When discussing the future of any emerging energy technology, history shows us that costs are typically higher than the alternatives, with the promise of improving economics in the future. Storage is no exception. For analysis, this always leads to caveats on both sides of the potential issue. Economics can be assessed at a fixed cost point in time, but planning should consider future pricing points. Conversely, some price declines are promised and never materialize, leaving the analysis perpetually optimistic.

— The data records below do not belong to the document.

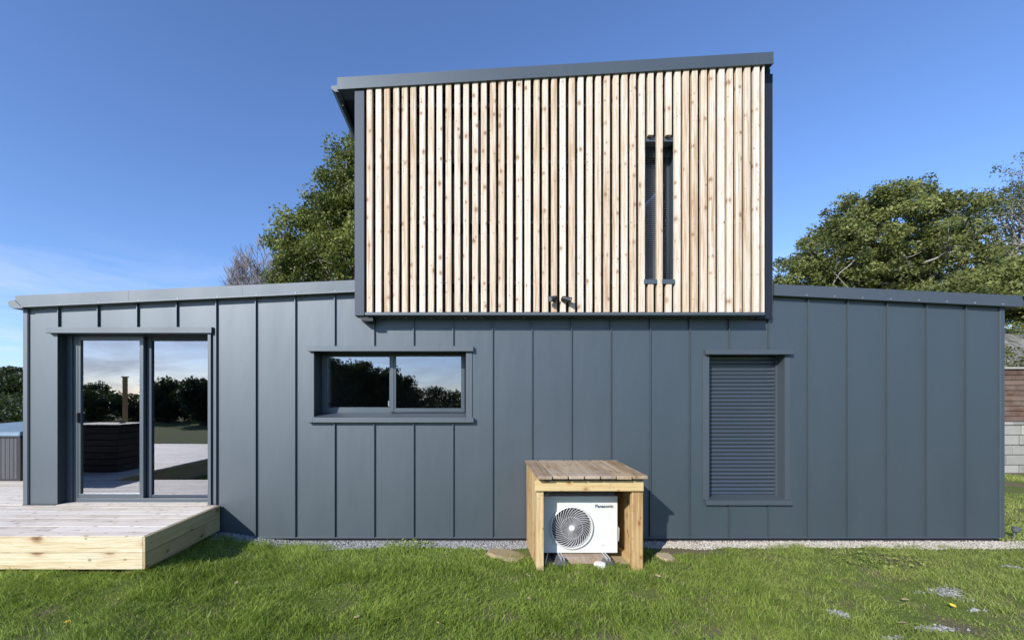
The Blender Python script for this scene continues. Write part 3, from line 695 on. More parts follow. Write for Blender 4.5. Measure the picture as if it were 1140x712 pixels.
for rr_ in (.5,):
    pts = [fc + Vector((fr * rr_ * math.cos(2 * math.pi * i / 40), -.022, fr * rr_ * math.sin(2 * math.pi * i / 40))) for i in range(41)]
    m.tube(pts, .0018, 4, .5, cap=False)
m.build('fan_grille', M['unit_grey'], hp)
m = MB(); m.tube([fc + Vector((0, -.02, 0)), fc + Vector((0, -.034, 0)), fc + Vector((0, -.038, 0))], [.031, .031, .024], 24); m.build('grille_hub', M['unit'], hp)
m = MB(); m.prism([(ux1, uz0 + .09), (ux1 + .03, uz0 + .115), (ux1 + .034, uz0 + .25), (ux1, uz0 + .30)], 'y', YU + .03, YU + .13); m.build('valve_cover', M['unit'], hp, bevel=.004)
def text_mesh(body, size, loc, mat, name, parent, bold=.0, sx=1.0):
    cu = bpy.data.curves.new('lettering', 'FONT'); cu.body = body; cu.size = size; cu.extrude = .0008; cu.offset = bold; cu.resolution_u = 3
    tmp = bpy.data.objects.new('lettering', cu); col.objects.link(tmp)
    dg = bpy.context.evaluated_depsgraph_get(); me = bpy.data.meshes.new_from_object(tmp.evaluated_get(dg)); bpy.data.objects.remove(tmp)
    me.materials.clear()
    me.transform(Matrix.Translation(loc) @ Matrix.Rotation(R(90), 4, 'X') @ Matrix.Diagonal((sx, 1, 1, 1)))
    a = me.attributes.new('rnd', 'FLOAT', 'FACE')
    return link(name, me, mat, parent)
text_mesh('Panasonic', .048, Vector((X(662.6, YU), YU - .0015, Z(564.6, YU))), M['ink'], 'name_lettering', hp, .0013, 1.02)
text_mesh('R32', .02, Vector((X(669, YU), YU - .0015, Z(606.8, YU))), M['ink_grey'], 'small_lettering', hp, .0004, 1.3)
m = MB(); m.tube([(X(605.5, YU), YU - .1, Z(549, YU)), (X(610, YU), YU - .05, Z(547, YU)), (X(616, YU), YU + .05, Z(543.5, YU)), (X(622, YU), YU + .2, Z(541, YU))], .0045, 6)
m.build('power_cable', M['unit'], hp); m = MB(); m.tube([(ux0 + .035, YU - .12, uz0 - .09), (ux0 + .06, YU - .05, uz0 - .05), (ux0 + .09, YU + .02, uz0 - .01)], .005, 6)
m.build('power_cable', M['unit'], hp)
# feet of the heat pump
def foot(cx, lab):
    t = empty('mounting_block', (cx, -.5, 0), lab, 'support block', 'support blocks under the heat pump')
    m = MB(); m.prism([(cx - .085, -.03), (cx + .085, -.03), (cx + .035, uz0 - .025), (cx - .035, uz0 - .025)], 'y', -.72, -.18); m.build('block', M['rubber'], t, bevel=.006)
    m = MB(); 
    for s in (-.017, .012): m.box(cx + s, cx + s + .009, -.715, -.19, uz0 - .025, uz0 - .0015)
    m.build('rail', M['galv'], t)
foot(X(624, -.62), 'dark sloping support block with a bright rail under the fan side of the heat pump')
foot(X(674, -.62), 'dark sloping support block with a bright rail under the lettered side of the heat pump')

# ------------------------------------------------------------------ stones
def rock(loc, s, seed, mat, name, label, cat, group=None):
    import bmesh
    r_ = random.Random(seed); bm = bmesh.new(); bmesh.ops.create_icosphere(bm, subdivisions=3, radius=1)
    ph = [r_.uniform(0, 6) for _ in range(6)]
    for v in bm.verts:
        c = v.co; d = 1 + .16 * math.sin(c.x * 3 + ph[0]) * math.cos(c.y * 2.6 + ph[1]) + .1 * math.sin(c.z * 5 + ph[2] + c.x * 2) + .06 * math.sin(c.y * 9 + ph[3])
        v.co = Vector((max(-.8, min(.8, c.x * d)) * s[0], max(-.8, min(.8, c.y * d)) * s[1], max(-.6, min(.65, c.z * d)) * s[2]))
    me = bpy.data.meshes.new(name); bm.to_mesh(me); bm.free(); a = me.attributes.new('rnd', 'FLOAT', 'FACE'); a.data.foreach_set('value', [r_.random()] * len(me.polygons))
    o = link(name, me, mat, None, loc); o.rotation_euler = (0, 0, r_.uniform(0, 3)); tag(o, label, cat, group); return o
rock((X(666, -.7), -.76, .02), (.065, .05, .065), 1, M['white_stone'], 'stone', 'rounded white stone in front of the heat pump block on the right', 'stone')
rock((X(640, -.8), -.88, .0), (.05, .04, .03), 5, M['sand'], 'stone', 'small sandy stone between the two support blocks', 'stone')
rock((X(563, -.4), -.42, -.005), (.26, .17, .06), 3, M['sand'], 'stone', 'flat sandy brown slab of stone left of the timber shelter', 'stone')
rock((X(738, -.4), -.45, -.01), (.1, .13, .05), 9, M['sand'], 'stone', 'dull brown stone in the shadow beside the right shelter post', 'stone')

m = MB(); m.box(xl + .03, xr - .035, YF + .16, SB - .02, -.02, .006); o = m.build('bare_soil', M['sand'], None, bevel=.004); tag(o, kind='structure')
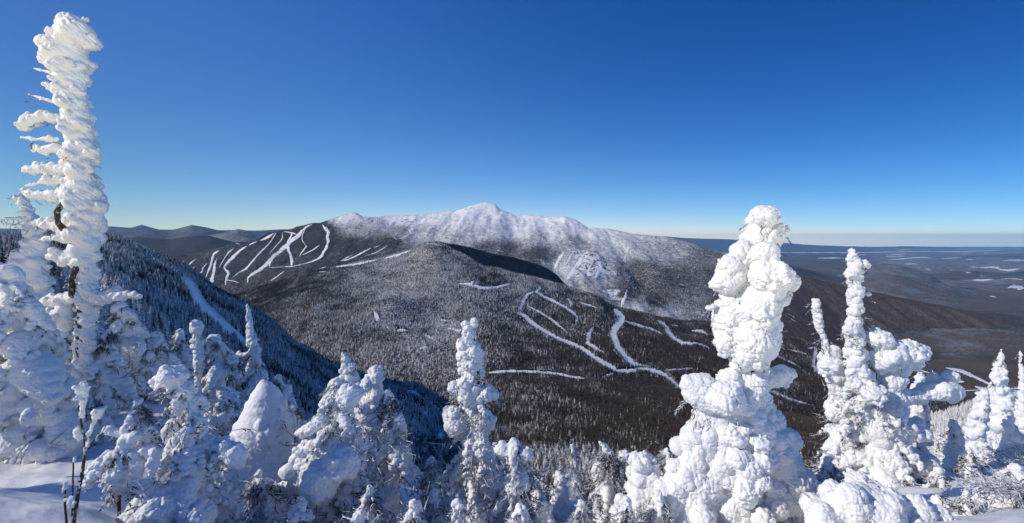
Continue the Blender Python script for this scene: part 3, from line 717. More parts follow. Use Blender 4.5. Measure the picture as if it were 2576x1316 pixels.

Additional complexities arise when valuing advanced storage devices on the grid. Storage can provide an element of flexibility and future-proofing that a traditional resource can’t. For example, storage can be relocated. This can be used to defer feeder or substation transformer expansion to cover a few peak days a year, and then when the load growth justifies actual expansion, the storage device can be moved to the next substation. Valuing this benefit as a hedge against delayed future growth requires analyzing multi-year scenarios.

Quantifying Benefits

Specific use cases can show how storage is valued in various scenarios – such as an application intended primarily to defer a substation investment, or when installed in conjunction with distributed generation behind the meter.

In one example, an advanced storage system could be used as a deferral asset. This is the case where increasing load or an increasing number of new assets on a particular feeder raises demand and leads to over-voltages. In such cases, the utility is left with the choice of upgrading a substation or examining whether alternative approaches, such as storage, can be more effective.

In assessing the example, DNV KEMA’s ES-Grid Model1 (see Figure 1) can be used to simulate the circuit and assess whether a storage device could create a more cost-effective solution. The storage resource is examined not only for its primary application for deferring substation investment, but also secondary applications, and then varied across sizes and locations. 

Figure 2 illustrates multiple scenarios with various assumptions regarding storage cost, size, technologies, and expected benefits of the deferral. The chart is a scatter plot of all the simulations that were run for a substation-deferral use case, and it shows how changes in location can affect asset value. The first blue line shows the unit installed and used in a stationary position, and the representative benefit-to-cost ratios associated with all the runs. The red line shows the additional benefits that can be extracted when the unit is moved to multiple locations, optimizing the use of the asset and increasing the number of positive benefit-to-cost scenarios.

In a second example, electricity storage would be sited at a customer location. In addition to evaluating the asset for its simple peak-shaving advantages, such an analysis would consider additional applications, such as energy arbitrage and, potentially, renewable time arbitrage. DNV KEMA’s Microgrid Optimization Tool (see Figure 3) could be used to model each of the assets at an end-use facility singularly as well as part of an integrated aggregation of multiple distributed assets – or simply stated, as part of a microgrid.

Such scenarios exemplify how flexible, emerging energy technologies, including storage, increasingly will be deployed in smart, dynamic grids. Optimizing the use of these technologies will be a logistical and operational challenge, but quantifying the benefits in such cases will be equally challenging. Capturing the full scope of potential benefits that can be provided to the grid will require integrators and adopters of these technologies to examine the benefits of their deployment from a new, dynamic perspective.

Endnotes:

1. Use cases are drawn from DNV KEMA’s simulation tools, the ES-Grid Model and the Microgrid Optimization Tool. DNV KEMA designed the tools to address multiple application scenarios and to model optimal control theory approaches, producing useful financial information. The models use industry accepted simulation tools – in the case of ES-Grid, EPRI’s circuit-simulation tool, OpenDSS.